Hoy, gracias a los cambios provocados por la revolución tecnológica y las nuevas generaciones humanas que confían más en sí mismas que en la magia que pudieran exhibir los políticos, se cree más en el talento para hacer bien las cosas, gestionar con efectividad y comunicar correctamente los planes que tienen previstos. El líder, en estos casos, no lleva corona ni un aura de elegido por la divinidad, seduce con la eficiencia y considera a la multitud como ciudadanos que piensan y saben lo que quieren, y son difíciles de convencer con un simple discurso apasionado y mentiroso. Este tipo de líder conlleva una mirada femenina, a diferencia del anterior.
Esta última concepción sobre el poder político nace de Hanna Arendt, de su libro “La Condición Humana”. Para ella “el poder es la capacidad humana de actuar concertadamente y en tal sentido es propio de toda la comunidad. La “autoridad” es el poder que ejercen unos pocos con el reconocimiento de aquellos a quienes se les pide obedecer (las normas) y que, no obstante, no necesita del miedo ni la coerción. La fuerza o violencia se utilizan cuando la autoridad fracasa”.
Por esa razón, Hanna Arendt considera que “en sentido estricto, el poder solo puede ser realmente efectivo si incluye el consentimiento de los gobernados”. Y aclaro: de todos los gobernados, no solo de una parte.
El poder vertical, representado por una pirámide cuya cúspide es ocupada exclusivamente por un líder carismático, funciona realmente cuando prima un conjunto de conceptos ideológicos inamovibles, férreos, cuyo objetivo principal es “hacer una revolución”, excusa que no es necesariamente a favor del crecimiento de un pueblo. De todos los ejemplos que hay a la vista esos emprendimientos dieron en su mayoría resultados obtenidos mediante la violencia, las guerras civiles, la dominación de la población y el sufrimiento por el desborde de la pobreza. El ímpetu por combatir normas económicas medianamente razonables fue el motivo de las caídas de esos proyectos y el sometimiento de las poblaciones, además de conculcar derechos civiles y libertades ciudadanas. En ello estuvieron involucrados desde los imperialismos comunistas o los mal llamados socialistas, hasta los populismos de mediados del siglo XX hasta la segunda década del siglo XXI, causantes de la desintegración de varias sociedades.
Esas ideologías dieron fundamento a gobiernos autoritarios en todas sus expresiones, privilegiando con falacias solo a algunos sectores de la sociedad con la intención de sojuzgarlos y sostener en el poder vigente a un puñado de dirigentes enriquecidos por sus lugares de privilegio.

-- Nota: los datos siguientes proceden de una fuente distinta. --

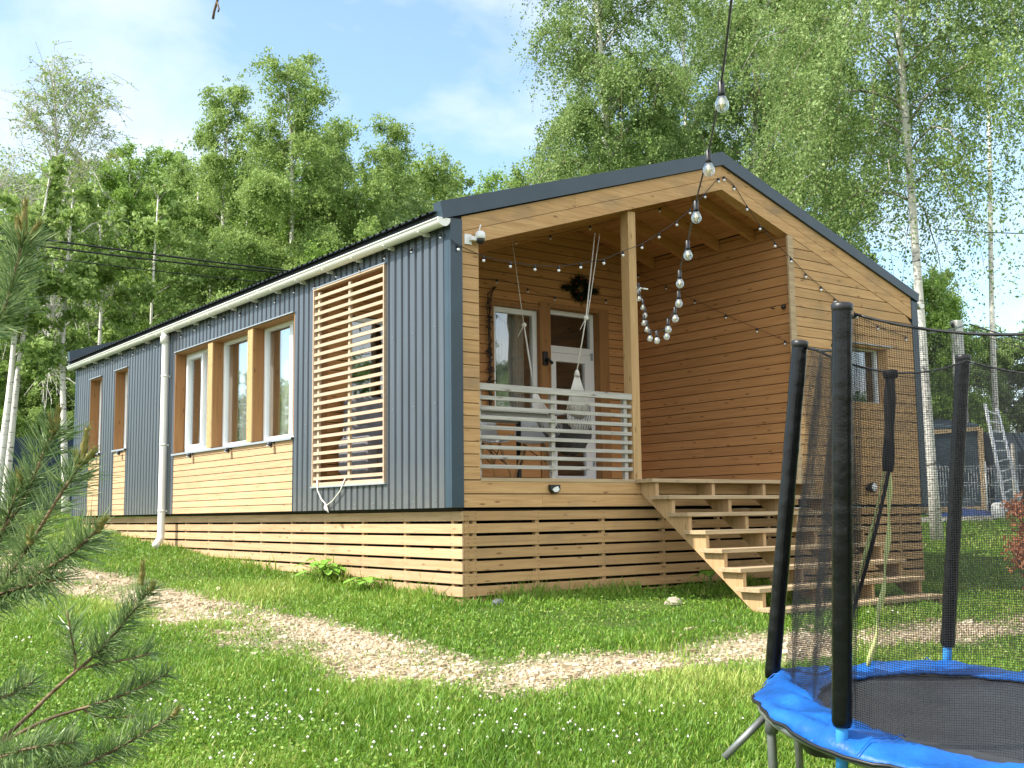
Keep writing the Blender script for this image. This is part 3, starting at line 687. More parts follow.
# front right window
F = ((5.74, .14, 1.31), (1, 0, 0), (0, 1, 0))
window(F, 1.04, .71, (), pane=PANE2, fw_=.02)
t = MB(); t.box(5.70, 5.722, .002, .14, 1.29, 2.04); t.box(6.798, 6.82, .002, .14, 1.29, 2.04); t.box(5.722, 6.798, .004, .14, 2.02, 2.042); t.box(5.722, 6.798, .004, .14, 1.288, 1.305); t.build('window_reveal', WXc, house)
t = MB(); t.box(5.66, 6.88, -.03, .006, 2.045, 2.058); t.build('window_flashing', SILL, house)
# porch window and door
F = ((.45, 2.80, .63), (1, 0, 0), (0, 1, 0)); window(F, 1.14, 1.63, (.57,), pane=PANE2, fw_=.05)
F = ((2.485, 2.80, 1.13), (1, 0, 0), (0, 1, 0)); window(F, .74, 1.47, (), pane=PANE2, fw_=.07, curtain=(.25, .68))
for bxs in ([(2.425, 2.483, 1.08, 2.655), (2.483, 3.227, 2.602, 2.655), (2.483, 3.227, 1.08, 1.128)], [(3.227, 3.405, .301, 2.72)], [(4.262, 4.43, .301, 2.72), (3.405, 4.262, 2.662, 2.72)]):
    t = MB()
    for i, (x0, x1, z0, z1) in enumerate(bxs): t.box(x0, x1, 2.735+.002*(i > 0), 2.935, z0, z1)
    t.build('opening_casing', WREV, house)
d = MB(); F = ((3.407, 2.86, .31), (1, 0, 0), (0, 1, 0)); dw, dh = .853, 2.35
d.fbox(F, 0, .06, 0, .07, 0, dh); d.fbox(F, dw-.06, dw, 0, .07, 0, dh); d.fbox(F, .06, dw-.06, .001, .069, dh-.06, dh)
d.fbox(F, .06, dw-.06, .001, .069, 1.78, 1.87)
dl = [(.065, .175, .02, 1.775), (dw-.175, dw-.065, .02, 1.775), (.175, dw-.175, .02, .14), (.175, dw-.175, 1.66, 1.775)]
for q in dl: d.fbox(F, q[0], q[1], -.01, .06, q[2], q[3])
door = d.build('door', PVC, house, bevel=.003)
g = MB(); g.fbox(F, .17, dw-.17, .02, .026, .13, 1.67); g.fbox(F, .055, dw-.055, .03, .036, 1.865, dh-.055); g.build('door_pane', PANE2, door)
t = MB(); t.tube([(4.145, 2.845, 1.28), (4.145, 2.80, 1.28), (4.03, 2.80, 1.28)], .011); t.box(4.125, 4.165, 2.842, 2.8495, 1.2, 1.42); t.build('door_handle', SILL, door)
for zq in (2.02, .55): t = MB(); t.box(4.19, 4.225, 2.838, 2.8495, zq, zq+.1); t.build('hinge', SILL, door)

# ------------------------------------------------------------------ the stairs
sta = empty('staircase', (3.6, -.8, -.95), 'open wooden staircase of weathered treads leading up to the porch', 'staircase')
RIS = [-.215-.226*i for i in range(8)]
for i in range(8):
    z = .30-.175*i; yf = RIS[i]-.03
    t = MB(); x0 = 2.32+rng.uniform(-.03, .02); x1 = 4.93+rng.uniform(-.02, .03)
    t.box(x0, x1, yf, (-.001 if i == 0 else yf+.29), z-.040, z); t.build('tread', WTREAD, sta, bevel=.004)
for x in (2.365, 3.2, 4.02, 4.84):
    pts = [(-.001, .2585), (RIS[0], .2585)]
    for i in range(1, 8):
        z = .30-.175*i-.0415; pts += [(RIS[i-1], z), (RIS[i], z)]
    pts += [(RIS[7], -1.14), (RIS[7]+.12, -1.14), (-.001, .155)]
    t = MB(); t.prism(pts, 0, x, x+.045); t.build('stringer', WSTR, sta)
# ------------------------------------------------------------------ lights and fittings on the house
def spot(y, z, label):
    e = empty('wall_light', (-.002, y, z), label, 'wall light', 'small floodlights under the window sills')
    t = MB(); t.box(-.008, .0, y-.02, y+.02, z+.005, z+.035); t.tube([(-.006, y, z+.015), (-.045, y, z+.018), (-.055, y, z-.005)], .008); t.build('bracket', BLACK, e)
    t = MB(); t.lathe([(.02, -.02), (.036, .0), (.038, .03), (.034, .032)], (-.055, y, z-.005), (-.5, 0, -.85), 14); t.build('lamp_head', BLACK, e)
    t = MB(); t.lathe([(.032, 0), (.03, .006), (.0, .009)], np.array((-.055, y, z-.005))+np.array((-.5, 0, -.85))/.986*.031, (-.5, 0, -.85), 14); t.build('lens', WHITE, e)
spot(6.40, .825, 'small floodlight under the sill of the leftmost of the three wide windows')
spot(5.08, .825, 'small floodlight under the sill of the middle of the three wide windows')
spot(3.80, .825, 'small floodlight under the sill of the wide window nearest the slatted screen')
spot(9.47, 1.02, 'small floodlight under the narrow window next to the downpipe')
spot(10.83, 1.02, 'small floodlight under the narrow window farthest from the porch')
e = empty('wall_light', (1.2, .0, .20), 'black wedge floodlight on the boards below the porch railing', 'wall light')
t = MB(); t.prism([(1.13, .185), (1.16, .155), (1.22, .155), (1.25, .185), (1.25, .235), (1.13, .235)], 1, -.04, .006); t.build('lamp_housing', BLACK, e, bevel=.004)
t = MB(); t.prism([(1.145, .188), (1.17, .165), (1.21, .165), (1.235, .188), (1.215, .222), (1.165, .205)], 1, -.044, -.0402); t.build('lens', WHITE, e)
e = empty('wall_light', (6.25, .0, .23), 'round black spotlight on the boards behind the trampoline net', 'wall light')
t = MB(); t.lathe([(.04, 0), (.04, .012), (.018, .02), (.018, .05), (.062, .05), (.066, .10), (.058, .105)], (6.25, .008, .23), (0, -1, 0), 18); t.build('lamp_head', BLACK, e)
t = MB(); t.lathe([(.052, 0), (.05, .004), (0, .008)], (6.25, -.098, .23), (0, -1, 0), 18); t.build('lens', WHITE, e)
# camera
e = empty('security_camera', (.22, .0, 2.56), 'white dome security camera with black lens ball at the porch corner', 'camera')
t = MB(); t.box(.155, .235, -.012, .004, 2.50, 2.60); t.box(.20, .27, -.06, -.0125, 2.535, 2.575); t.build('mount', WHITE, e, bevel=.004)
t = MB(); t.lathe([(.0, .0), (.03, -.004), (.046, -.02), (.05, -.05), (.05, -.075), (.044, -.078)], (.30, -.06, 2.635), (0, 0, 1), 18); t.build('housing', WHITE, e)
t = MB(); t.ball((.30, -.06, 2.545), .042, 12); t.build('lens_ball', BLACK, e)
t = MB(); t.tube([(.295, -.05, 2.63), (.30, -.05, 2.66), (.312, -.05, 2.70)], .006); t.build('antenna', WHITE, e)
# wreath
wr = empty('wreath', (3.93, 2.72, 2.96), 'dark evergreen wreath with red berries on the porch back wall', 'wreath')
rw = np.random.default_rng(3); V = []; Fq = []; Tn = []
for i in range(2600):
    a = rw.uniform(0, 6.283); rr = .125+.03*rw.normal(); sp_ = rw.normal(0, .022)
    c = np.array([3.93+rr*math.cos(a), 2.715+sp_, 2.96+rr*math.sin(a)])
    if i > 2200: c = np.array([3.93+(.18+rw.uniform(0, .14))*(1 if i % 2 else -1), 2.73+rw.normal(0, .01), 2.96+rw.normal(0, .018)])
    d = rw.normal(0, 1, 3); d /= np.linalg.norm(d); s_ = np.cross(d, rw.normal(0, 1, 3)); s_ /= np.linalg.norm(s_)
    b = len(V); V += [c-s_*.003, c+s_*.003, c+s_*.002+d*.05, c-s_*.002+d*.05]; Fq.append((b, b+1, b+2, b+3)); Tn.append(rw.uniform(0, .4))
np_mesh('wreath_needles', np.array(V), np.array(Fq), leaf_mat('dark spruce sprigs', [(.006, .012, .006), (.015, .03, .013), (.03, .05, .022)], .1), wr, attr=np.array(Tn))
t = MB()
for i in range(7):
    a = i*.9; t.ball((3.93+.13*math.cos(a), 2.675, 2.96+.13*math.sin(a)), .012, 6)
t.build('berry', plain('red berries', (.5, .03, .03), .3), wr)
# black wall lamp between the window and the door, hook on the porch side wall
e = empty('wall_lamp', (3.30, 2.73, 1.98), 'small black lamp on the casing between porch window and door', 'wall lamp')
t = MB(); t.box(3.26, 3.335, 2.705, 2.734, 1.88, 2.06); t.build('lamp_body', BLACK, e, bevel=.004)
t = MB(); t.tube([(3.3, 2.705, 1.95), (3.3, 2.66, 1.95), (3.36, 2.65, 1.90)], .022); t.build('lamp_head', BLACK, e)
e = empty('wall_hook', (4.94, .13, 2.41), 'little black hook near the front edge of the porch side wall', 'hook')
t = MB(); t.tube([(4.964, .30, 2.42), (4.90, .30, 2.42), (4.90, .24, 2.41)], .006); t.ball((4.93, .13, 2.41), .03, 8); t.build('hook_arm', BLACK, e)
e = empty('wall_hook', (2.39, .02, 2.34), 'pale metal hook screwed into the porch post', 'hook')
t = MB(); t.tube([(2.384, .10, 2.36), (2.50, .04, 2.345), (2.56, .02, 2.34)], .009); t.build('hook_arm', WHITE, e)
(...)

Esos dirigentes exhiben la misma cualidad: nunca renuncian a sus poderes, buscan eternizarse en los cargos, se rodean de obsecuentes y alimentan muy especialmente a una corona de seguidores obtusos premiándolos, sin que tengan mérito, con cargos que permiten hacerse del dinero necesario para solventar el ejercicio de la política. La vida de esta franja de opresores tiene un solo destino: la corrupción, y si el país en que se anclan lo permite, puede ser que al final, y después de muchos años de gobernar, terminen su carrera política, enjuiciados, como corresponde.
Pero el verticalismo está en caída también por el hecho de que la participación política se expandió hacia una franja mucho más ancha de la sociedad; las personas se interesan y participan, se autoconvocan para reclamar lo que consideran justo y se niegan a ser arriadas por un dirigente político. Tienen pensamiento propio, hacen uso de su capacidad de elegir a quien los representen, discuten y se informan permanentemente. Son seres activos en las nuevas formas de comunicación, sin importar la edad; exigentes en cuanto a las potencialidades de los candidatos; no tienen planes sociales que los condicionan y si los aceptan es porque les conviene.
Tal vez sea demasiado pronto para otorgarle al verticalismo un certificado de defunción, porque las mañas políticas se sostienen duramente en el tiempo. No obstante, puede decirse que se ha iniciado un nuevo camino hacia otras formas de ejercer el poder en el mundo, con líderes más humanizados que en otros tiempos, sin dioses que participen de las elecciones.
El tiempo de estadía en el poder también se está achicando y eso facilita las alternancias que, en algunos casos, resultan beneficiosas y en otras poderosamente negativas, según la cara con que se las mire.